Data Integrity and Voting Rights: Will the Supreme Court Protect the Right to Not Vote?

January 8, 2018 | 8:00 am
Michael Latner
Former UCS Fellow

The first major voting rights case of the year comes before the Supreme Court Wednesday, when Justices hear arguments over the state of Ohio’s “supplemental process” for removing people from voter registration lists. The case is important procedurally and politically. While only a handful of states currently use a procedure as strict as Ohio’s, if the Court upholds, it will likely be adopted by more states. Politically, the issue of voter list management has become a partisan one, with Republicans claiming that threats of voter fraud necessitate more stringent cleaning of voter rolls, while Democrats argue that such tactics serve to suppress voter participation. The heart of the matter concerns the scientific integrity of eligible voter data.

The legal issues with Ohio’s process

If a registered voter in Ohio does not vote in a two-year period, they are sent a notification to verify eligibility by a local election board, and removed from the rolls if they fail to respond and do not vote in the next four years. Plaintiffs argue that such a voter purge would have disenfranchised over 7,000 Ohio voters in the November 2016 election, had it not been for the Sixth Circuit Court’s determination that the supplemental process “constitutes perhaps the plainest possible example of a process” that violates the National Voter Registration Act’s prohibition against list-maintenance programs that assume non-voters have moved after verifications have been sent, and remove them if they never respond.

The defendant, Ohio Secretary of State Jon Husted, has responded by arguing that the failure to respond, rather than the notification, is the trigger that “breaks the prohibited link between nonvoting and removal.” Further, defendants make a textual argument regarding a sub-section requirement of the National Voter Registration Act of 1993, that registrants who have not voted and do not respond to a notice “shall be removed” from the voter list, though that subsection also prohibits removal solely for failure to vote. Finally, defendants argue that prohibiting Ohio’s specific trigger would be an infringement on federalism and the right of states to determine their own triggers within the boundaries of federal law.

Looking for clarity on federal protections

The Supreme Court’s analysis will be consequential in shaping those federal boundaries, and by extension, the administrative policies and technologies that are adopted by states prior to the 2018 elections. Unfortunately, federal priorities have been confounded by the controversial reversal of the Department of Justice’s position on this case.

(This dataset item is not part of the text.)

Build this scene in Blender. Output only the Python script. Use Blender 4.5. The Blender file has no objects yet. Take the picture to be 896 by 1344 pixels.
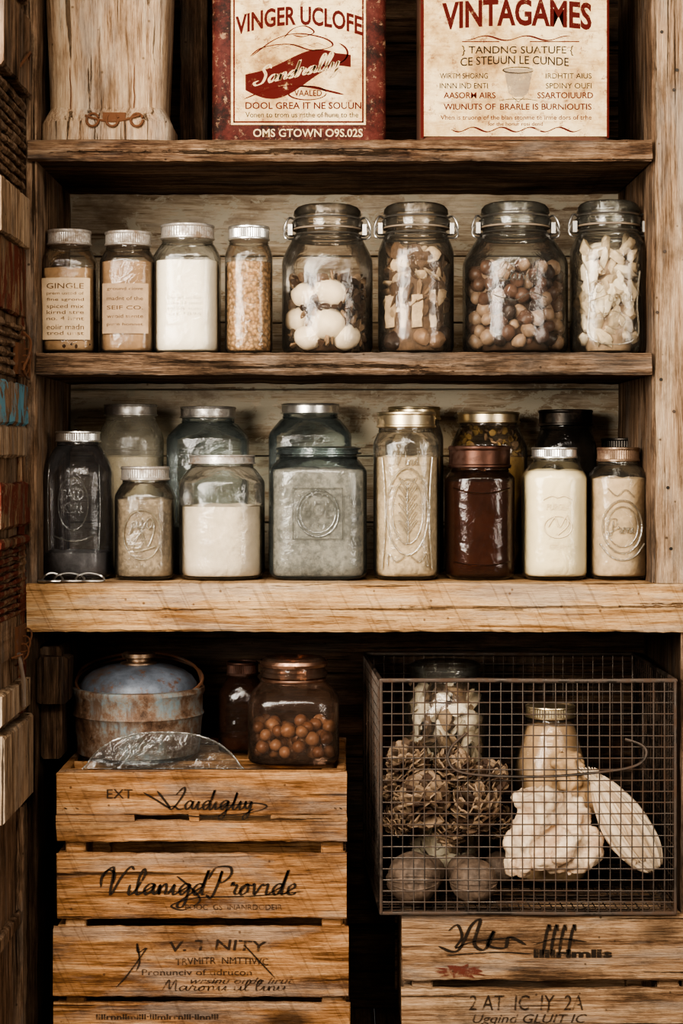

Last August, federal attorneys under new Attorney General Jeff Sessions claimed that, as a result of the “change in Administrations,” they now support Ohio’s process, in contrast to Obama-era officials who sided with plaintiffs. This highly unusual about-face only muddies the legal waters as the Supreme Court prepares to wade in.

Ultimately, the Supreme Court needs to clarify the protections afforded by the federal government under the Elections Clause, which gives Congress authority to “make or alter” state election regulations, a provision that the Framers included specifically with the intent of keeping states from manipulating Congressional elections so as to subvert the power of the federal government. In this regard, defendants are correct to point out that this is a question of federalism.

Integrity and access aren’t conflicting goals

The National Voter Registration Act of 1993 and the Help America Vote Act of 2002 were both crafted by Congress with the explicit intent of increasing voter registration and participation in the electoral process. The state of Ohio claims that these regulations have “dueling purposes” of facilitating access to the ballot, but also ensuring the integrity of the process, which in their view necessitates regularly cleaning and purging voter lists.

While the value of one’s vote can be unconstitutionally diminished either by denying it to eligible voters, or by contaminating votes cast with ineligible votes, the Supreme Court needs to recognize that these purposes are not necessarily “dueling” or in conflict. To the extent that there are administrative policies and technologies that can improve both access and integrity, the Court should be suspicious of any regulation that sacrifices equal access to the vote when a less burdensome procedure is available that protects electoral integrity as well or better than the proposed policy.

In this context, there are several regulatory and technological innovations that are demonstrably superior to Ohio’s supplemental process. For one, it is possible to use existing statewide data in a manner that more effectively identifies residential changes and eligibility than Ohio’s notification process. Algorithms are being developed that couple multiple databases from state records, and could more accurately identify what Ohio claims they are looking for, residential changes, without accidentally removing eligible voters from the lists.

Studies have also indicated that Automatic Voter Registration (AVR), that is, requiring eligible residents to opt out of voter lists rather than opt in, can both substantially increase political participation and provide a more accurate database to verify voter eligibility. Employing such technologies not only provides a more secure and effective means of protection against voter fraud, to the extent that it exists, they also protect against external hacking and violations of integrity in a way that many current techniques do not. The Supreme Court needs to take questions of data management and integrity into account if they are to uphold their obligation to apply strict scrutiny to the violation of our constitutionally protected right to a free, fair and equal vote.